Si l’on s’en tient à une lecture purement visuelle du film, il faut bien avouer qu’on ne cerne pas du tout ou Singer veut en venir. Tout d’abord la réalisation est étonnement plate, peu démonstrative, voir baclée, ce qui laisse totalement perplexe venant d’un type étant à l’origine des magnifiques mouvement de caméra et des déplacements de Diablo dans « X-men 2 ». Que s’est-il passé ? Singer est-il devenu paresseux ? N’était-il pas accompagné cette fois de son équipe habituelle ? Ainsi on s’étonne de certains plans particulièrement cliché : Bill Nighy contemplant l’arrivée des militaires à travers sa fenêtre avant son arrestation (un plan déjà utilisé un million de fois), le côté hollywoodien du levé de tickets pour bien montrer l’attachement des gens à Stauffenberg, et puis un paquet de scènes réalisées tellement sans brio qu’on en finit par se demander si on ne les a pas déjà vues dans un autre film de guerre. On en arrive à regretter la simplicité de l’histoire, on aurait voulu y voir plus de complexité, on s’étonne de ne pas trouver parmi les dissidents des ex-nazis qui auraient commis des atrocités, on peste sur le manque d’interaction entre les personnages, on trouve presque le tout gentillet tant les nazis ici n’ont pas l’air d’autre chose qu’un gouvernement X ou Y à renverser. Même Hitler n’est pas du tout magnifié en grande puissance du mal. A côté de Kaiser Soze, il passerait presque ici pour un citoyen modèle. Bref comme je le disais, on se demande vraiment où Singer veut en venir. Aurait-il raté son film ?

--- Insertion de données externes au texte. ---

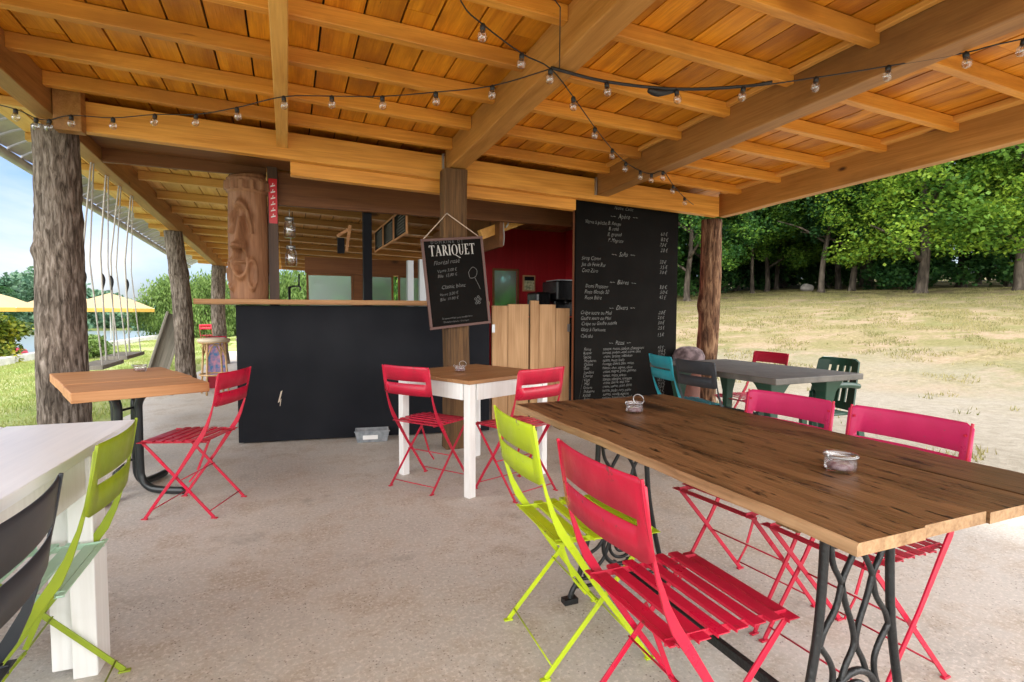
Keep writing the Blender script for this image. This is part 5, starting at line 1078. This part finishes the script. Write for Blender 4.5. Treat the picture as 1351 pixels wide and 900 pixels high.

En fait, pour apprécier « Walkyrie », il faut justement oublier qu’il s’agit d’un Bryan Singer, ne pas s’attendre à quoi que ce soit, ne pas chercher le malsain ou le border line. Non « Walkyrie » est un film méthodique qui tient plus du documentaire ou du téléfilm allemand que du blockbuster américain. Singer traite son sujet avec rigueur en limitant au maximum implication dans l’histoire et mise en scène tape à l’œil, et cela afin de ne pas dénaturer le projet de base : faire découvrir un chapitre de l’Histoire inconnue. Et comme il s’agit d’Histoire avec un grand H, il ne s’agit pas du tout de mettre du lyrisme ou de la psychologie là où il est question de vérité. (Ok, certains vont dire que je lui cherche des excuses, là, mais comme je l’ai dit au début, je n’ai pas prétendu que je serais objectif). Christopher McQuarrie (déjà scénariste de “Usual Suspect” ne semble pas non plus pas décidé à faire la moindre aparté). Ainsi très vite la sobriété du film rappelle plus « La Chute » de Oliver Hirschbiegel ou « Black Book » de Paul Verhoeven. On est presque étonné que le film ne soit pas tourné en allemand. Car dans « Walkyrie » vous ne trouverez ni actions spectaculaires, ni punch lines à l’américaine, pas la moindre trace d’humour dans les dialogues (qui ne portent d’ailleurs jamais sur des choses personnelles), peu/pas d’effet de caméras. Non juste un film droit porté par des atouts différents : une reconstitution historique exacte qui ne cherche jamais à en faire plus que la réalité, et une direction d’acteur exemplaire où Tom Cruise illumine chaque scène par sa tenue, par sa démarche, par autant d’éléments qui laisse supposer que Stauffenberg aurait eu la carrure pour devenir un vrai leader pour le peuple allemand (même si une fois de plus il est dommage que le film n’approfondisse pas les points communs qu’il aurait pu avoir avec Hitler). Quand à
Terrence Stamp et Kenneth Branagh, ils ont aussi discrets qu’impeccables.
Après en terme de réalisation, on se contentera donc des jolis silences, de cette mise en scène qui évite les dialogues lorsque notamment le film aborde le lien qui unie Stauffenberg et sa femme (un court flash mémoriel où la femme se rappelle les bras de son mari l’enroulant et la protégeant) et surtout de ces regards entre les hommes qui indiquent soit le respect, soit le mépris ou alors qui font fie d’acceptation de prendre part au coup d’état. Non à part quelques scènes, il n’y aura pas de quoi impressionner la rétine. Pourtant quand Singer s’en donne la peine, il est toujours capable de très jolis plans. On peut noter : la scène de la piscine avec la croix nazie incrustée sous l’eau, l’insecte brûlé par une clope, et surtout la majorité des scènes qui mettent en lumière le handicap de Stauffenberg, qu’il s’agisse d’un oeil ou d’un plan sur ses moignons. On vibre ainsi devant ce salut hitlérien où le bras amputé de Tom Cruise se dresse avec provocation ou devant la scène du miroir où l’homme contemple les deux nouvelles faces de son visage.
Au final, on s’en tire avec un film étrange, qui est à des années lumières de ce que l’on pouvait attendre : un film un peu râté, un film un peu plat mais un film beaucoup plus dérangeant et fort qu’il n’y parait, un film qui ne traite pas du mal mais de combien l’Histoire ne tient qu’à un fil.